_WHAT TO WORK ON_. Take every line from the first down to the line with "g4, stand=True, L=1.0)" and set it down exactly, without the pictures.

_DATASET CONTENT_.
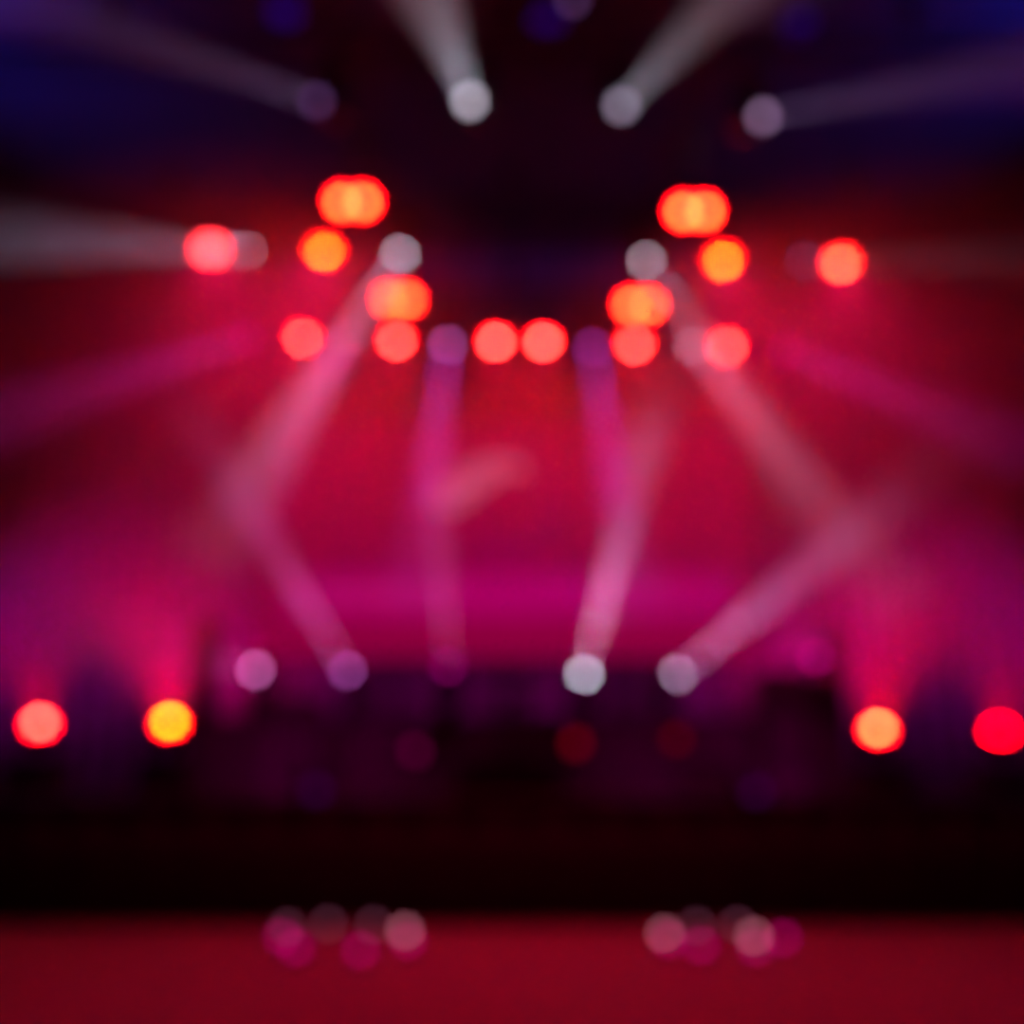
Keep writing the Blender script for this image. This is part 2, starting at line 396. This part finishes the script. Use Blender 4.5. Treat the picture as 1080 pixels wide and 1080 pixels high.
g4 = 'moving spotlights standing on the riser'
YR = 15.9
moving_head(267, 706, YR, at(195, 690, YR-2), lin(135, 62, 115), (.7, .12, .6), 220, .2, 'pale mauve spotlight at the left end of the raised platform', g4, stand=True, L=1.2)
moving_head(365, 705, YR, at(205, 440, YR-1.5), lin(125, 52, 122), (.8, .16, .7), 2200, .10, 'mauve spotlight aimed up left, second from the left on the platform', g4, stand=True)
moving_head(472, 700, YR, at(455, 420, YR-1.5), lin(85, 0, 60), (.75, .12, .5), 1300, .10, 'faint magenta spotlight aimed straight up from the platform', g4, stand=True)
moving_head(617, 708, YR, at(690, 440, YR-1.5), lin(165, 158, 178), (.9, .38, .85), 4000, .10, 'brightest white spotlight on the platform, right of centre', g4, stand=True)
moving_head(717, 709, YR, at(950, 520, YR-1.5), lin(140, 110, 140), (.9, .30, .80), 2900, .11, 'pinkish white spotlight aimed up right from the platform', g4, stand=True)
moving_head(860, 692, YR, at(830, 640, YR-3), lin(110, 0, 70), MAG, 120, .3, 'blurred magenta spotlight at the right end of the raised platform', g4, stand=True, L=1.0)

RED = (1, .0, .05)
ROSE = (1, .0, .11)
SALMON = (8, .2, .125)
YEL = (8, .55, .0)
ORA = (8, .36, .09)
g5 = 'red lamps on the middle truss'
par(222, 265, YM, at(250, 420, YM-1.4), SALMON, ROSE, 560, .75, 'salmon red lamp furthest left on the middle truss, over a grey spotlight', g5, hang=UNDER, L=4.4)
par(342, 266, YM, at(315, 420, YM-1.4), YEL, ROSE, 560, .7, 'yellow-centred red lamp left of the white spotlight on the middle truss', g5, hang=UNDER, L=4.4)
par(763, 276, YM, at(785, 420, YM-1.4), YEL, ROSE, 560, .7, 'yellow-centred red lamp right of the white spotlight on the middle truss', g5, hang=UNDER, L=4.4)
par(887, 279, YM, at(900, 420, YM-1.4), ORA, ROSE, 560, .75, 'orange-centred red lamp furthest right on the middle truss', g5, hang=UNDER, L=4.4)
g6 = 'red lamps on the rear truss'
rear = [(319, 357, (300, 540), 'salmon red lamp furthest left of the rear row of red lamps', 900),
        (418, 360, (410, 540), 'salmon red lamp just under the left twin lamp', 800),
        (523, 361, (515, 540), 'left one of the two touching red lamps at the centre', 900),
        (573, 361, (580, 540), 'right one of the two touching red lamps at the centre', 900),
        (669, 364, (675, 540), 'salmon red lamp just under the right twin lamp', 800),
        (767, 366, (790, 540), 'salmon pink lamp furthest right of the rear row of red lamps', 900)]
for px, py, e, lab, pw in rear:
    par(px, py, YB, at(e[0], e[1], YB-1.5), SALMON, RED, pw*.7, .6, lab, g6, hang=UNDER, L=3.8, r=.13)
TW = (8, .25, .03)
twin(372, 213, 12.46, 22, TW, 260, 'upper left twin lamp, wide with a yellow middle', ZT+.250)
twin(732, 223, 12.6, 22, TW, 260, 'upper right twin lamp, wide with a yellow middle', ZT+.250)
twin(420, 316, 15.43, 18, TW, 180, 'lower left twin lamp overlapped by a white beam', ZT+.250)
twin(675, 322, 15.5, 18, TW, 180, 'lower right twin lamp below a pale white spotlight', ZT+.250)

# red lamps standing on black cases at the stage sides
def case(x, y, z0, z1, label, group):
    h = z1-z0; W, D = .62, .60
    t = thing('flight_case', (x, y, z0), label, 'case', group)
    obj('body', MB().box((x, y, z0+.06+(h-.06)/2), (W, D, h-.06), bev=.015).mesh('body', M_CASE), t)
    for sx in (-1, 1):
        for sy in (-1, 1): obj('corner_rail', MB().tube((x+sx*W/2, y+sy*D/2, z0+.06), (x+sx*W/2, y+sy*D/2, z1), .014, 8).mesh('corner_rail', M_TRUSS), t)
    for sx in (-1, 1):
        for sy in (-1, 1): obj('caster', MB().tube((x+sx*.24-.02, y+sy*.23, z0+.032), (x+sx*.24+.02, y+sy*.23, z0+.032), .032, 14).mesh('caster', M_BLACK), t)
    obj('latch', MB().box((x, y-D/2-.005, z0+h*.7), (.12, .015, .10), bev=.005).mesh('latch', M_TRUSS), t)
g7 = 'red lamps standing on the black cases'
side = [(42, 762, SALMON, 'salmon red lamp low at the far left of the stage', 'dark case under the far left red lamp', (30, 600)),
        (179, 761, (4, .62, .0), 'yellow-centred red lamp low at the left, glowing upward', 'dark case under the yellow-centred low lamp', (168, 600)),
        (926, 768, ORA, 'orange-centred red lamp low at the right, glowing upward', 'dark case under the orange-centred low lamp', (938, 600)),
        (1055, 769, (4, .0, .035), 'pure red lamp low at the right edge of the picture', 'dark case under the pure red lamp', (1060, 600))]
for px, py, col, lab, clab, e in side:
    big = px in (179, 926)
    t, piv = par(px, py, 14.2, at(e[0], e[1], 14.2-2.0), col, (1, .0, .012), 800 if big else 380, .6, lab, g7, stand=True, L=3.4 if big else 2.4, r=.13)
    case(piv.x, piv.y, DECK, piv.z-.39, clab, 'black cases at the stage sides')

# dim red lamps and equipment on the stage in front of the riser
def floor_par(px, py, Y, disc, label):
    tip = at(px, py, Y)
    t, piv = par(px, py, Y, tip+Vector((0, -1, .15)), disc, RED, 0, .4, label, 'dim lamps in front of the riser', stand=True, r=.09, lens=disc)
    h = piv.z-.39-DECK
    if h > .05:
        mb = MB(); p = Vector((piv.x, piv.y, DECK))
        mb.tube(p+Vector((0, 0, .35)), p+Vector((0, 0, h)), .02)
        obj('stand_pole', mb.mesh('stand_pole', M_BLACK), t)
        for k in range(3):
            a = k*2.094+.5
            obj('stand_leg', MB().tube(p+Vector((0, 0, .4)), p+Vector((.3*math.cos(a), .3*math.sin(a), .012)), .012, 8).mesh('stand_leg', M_BLACK), t)
floor_par(608, 782, 15.0, lin(60, 0, 6), 'dim dark red lamp under the brightest platform spotlight')
floor_par(715, 777, 15.0, lin(46, 0, 4), 'faint dark red lamp under the pinkish platform spotlight')
floor_par(437, 790, 15.0, lin(46, 0, 24), 'faint plum lamp left of the stage centre')
floor_par(332, 832, 14.6, lin(22, 0, 26), 'faint violet lamp in front of the left speaker')
floor_par(800, 834, 14.6, lin(22, 0, 26), 'faint violet lamp in front of the right speaker')

def speaker(px0, px1, py0, Y, z0, depth, label, name='speaker_cabinet', group=None):
    a, b = at(px0, py0, Y), at(px1, py0, Y); z1 = a.z; x = (a.x+b.x)/2; W = b.x-a.x; h = z1-z0
    t = thing(name, (x, Y+depth/2, z0), label, 'speaker', group)
    obj('cabinet', MB().box((x, Y+depth/2, z0+h/2), (W, depth, h), bev=.02).mesh('cabinet', M_CASE), t)
    obj('grille', MB().box((x, Y-.012, z0+h/2), (W*.9, .024, h*.92), bev=.008).mesh('grille', M_CLOTH), t)
    n = 2 if h > W*1.2 else 1
    for k in range(n):
        zc = z0+h*(.28+.44*k) if n == 2 else z0+h/2; r = min(W, h/n)*.36
        obj('cone', MB().lathe([(r, 0), (r*.9, .02), (r*.35, -.03), (r*.3, 0), (0, .012)], Matrix.Translation((x, Y-.03, zc)) @ frame((0, -1, 0))).mesh('cone', M_BLACK, True), t)
    return t
speaker(283, 340, 735, 14.9, DECK, .6, 'dark loudspeaker on the stage left of centre, below two mauve spotlights', group='dark loudspeakers on the stage')
speaker(803, 850, 705, 14.9, DECK, .6, 'tall dark loudspeaker on the stage beside the magenta spotlight', group='dark loudspeakers on the stage')
speaker(205, 230, 650, 15.95, PLT, .4, 'small dark loudspeaker at the back left corner of the platform', group='small dark loudspeakers on the platform')
speaker(866, 888, 660, 15.95, PLT, .4, 'small dark loudspeaker at the back right corner of the platform', group='small dark loudspeakers on the platform')

# desk at the centre of the stage
dx0, dx1, dz = at(480, 800, 14.4).x, at(590, 800, 14.4).x, at(540, 806, 14.4).z
xc = (dx0+dx1)/2; W = dx1-dx0
t = thing('mixing_desk', (xc, 14.7, DECK), 'dark equipment desk at the centre of the stage', 'desk')
obj('desk_top', MB().box((xc, 14.7, dz-.03), (W+.08, .66, .05), bev=.01).mesh('desk_top', M_BLACK), t)
for s in (-1, 1):
    for q in (-1, 1): obj('leg', MB().tube((xc+s*W*.46, 14.7+q*.27, DECK), (xc+s*W*.46, 14.7+q*.27, dz-.05), .022).mesh('leg', M_BLACK), t)
obj('cloth_front', MB().box((xc, 14.39, (dz-.055+DECK+.02)/2), (W, .02, dz-.075-DECK)).mesh('cloth_front', M_CASE), t)

# small violet lamps on the ceiling
for px, py, lab in ((300, 14, 'blurred violet ceiling lamp above the faint left beam'), (578, 24, 'blurred violet ceiling lamp beside the mauve spotlight at the top'), (842, 28, 'blurred violet ceiling lamp on the right')):
    p = at_z(px, py, CEIL-.13)
    t = thing('ceiling_lamp', (p.x, p.y, CEIL), lab, 'ceiling lamp', 'violet ceiling lamps')
    obj('housing', MB().lathe([(0, 0), (.24, 0), (.24, -.10), (.21, -.10), (.21, -.05), (0, -.05)], Matrix.Translation((p.x, p.y, CEIL))).mesh('housing', M_BLACK, True), t)
    r = .2
    obj('lens', MB().lathe([(r, .07), (r, .02)]+[(r*math.cos(a), .02-r*.3*math.sin(a)) for a in (.4, .8, 1.2)]+[(0, .02-r*.3)], Matrix.Translation(p)).mesh('lens', lens_mat(lin(20, 0, 60), 1/share(p, r)*1.4), True), t)

# clusters of little pink lamps on the red floor at the foot of the stage
PK, PM, PG = lin(108, 56, 68), lin(98, 0, 52), lin(52, 22, 34)
foot = [(303, 978, PG, 'grey-pink', 'back left of the left cluster'), (346, 975, PG, 'dim grey', 'back of the left cluster, second from its left'),
        (394, 976, PG, 'dim grey', 'back of the left cluster, third from its left'), (427, 982, PK, 'pale pink', 'right end of the left cluster'),
        (298, 989, PM, 'magenta', 'left end of the left cluster'), (312, 1000, PM, 'magenta', 'front left of the left cluster'),
        (380, 1003, PM, 'magenta', 'front of the left cluster, nearest the audience'), (430, 993, PM, 'magenta', 'front right of the left cluster'),
        (701, 985, PK, 'pale pink', 'left end of the right cluster'), (735, 977, PG, 'dim grey', 'back of the right cluster, second from its left'),
        (778, 976, PG, 'dim grey', 'back of the right cluster, third from its left'), (705, 992, PM, 'magenta', 'left front of the right cluster'),
        (739, 998, PM, 'rosy magenta', 'front of the right cluster, second from its left'), (797, 1000, PM, 'magenta', 'front of the right cluster, nearest the audience'),
        (795, 988, PK, 'pale pink', 'right half of the right cluster'), (826, 990, PM, 'dim magenta', 'right end of the right cluster')]
for px, py, col, cn, where in foot:
    p = at_z(px, py, .10); r = .05
    t = thing('floor_lamp', (p.x, p.y, 0), '%s lamp on red floor, %s' % (cn, where), 'floor lamp', 'little lamps on the floor before the stage')
    M0 = Matrix.Translation((p.x, p.y, 0))
    obj('base', MB().lathe([(0, .004), (.085, .004), (.09, .02), (.08, .06), (.06, .075), (0, .075)], M0).mesh('base', M_BLACK, True), t)
    obj('lens', MB().lathe([(r, .07), (r, .10)]+[(r*math.cos(a), .10+r*math.sin(a)) for a in (.4, .8, 1.2)]+[(0, .10+r)], M0).mesh('lens', lens_mat(col, .85/share(p, r)), True), t)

_THE REPLY_.
Keep writing the Blender script for this image. This is part 2, starting at line 396. This part finishes the script. Use Blender 4.5. Treat the picture as 1080 pixels wide and 1080 pixels high.
g4 = 'moving spotlights standing on the riser'
YR = 15.9
moving_head(267, 706, YR, at(195, 690, YR-2), lin(135, 62, 115), (.7, .12, .6), 220, .2, 'pale mauve spotlight at the left end of the raised platform', g4, stand=True, L=1.2)
moving_head(365, 705, YR, at(205, 440, YR-1.5), lin(125, 52, 122), (.8, .16, .7), 2200, .10, 'mauve spotlight aimed up left, second from the left on the platform', g4, stand=True)
moving_head(472, 700, YR, at(455, 420, YR-1.5), lin(85, 0, 60), (.75, .12, .5), 1300, .10, 'faint magenta spotlight aimed straight up from the platform', g4, stand=True)
moving_head(617, 708, YR, at(690, 440, YR-1.5), lin(165, 158, 178), (.9, .38, .85), 4000, .10, 'brightest white spotlight on the platform, right of centre', g4, stand=True)
moving_head(717, 709, YR, at(950, 520, YR-1.5), lin(140, 110, 140), (.9, .30, .80), 2900, .11, 'pinkish white spotlight aimed up right from the platform', g4, stand=True)
moving_head(860, 692, YR, at(830, 640, YR-3), lin(110, 0, 70), MAG, 120, .3, 'blurred magenta spotlight at the right end of the raised platform', g4, stand=True, L=1.0)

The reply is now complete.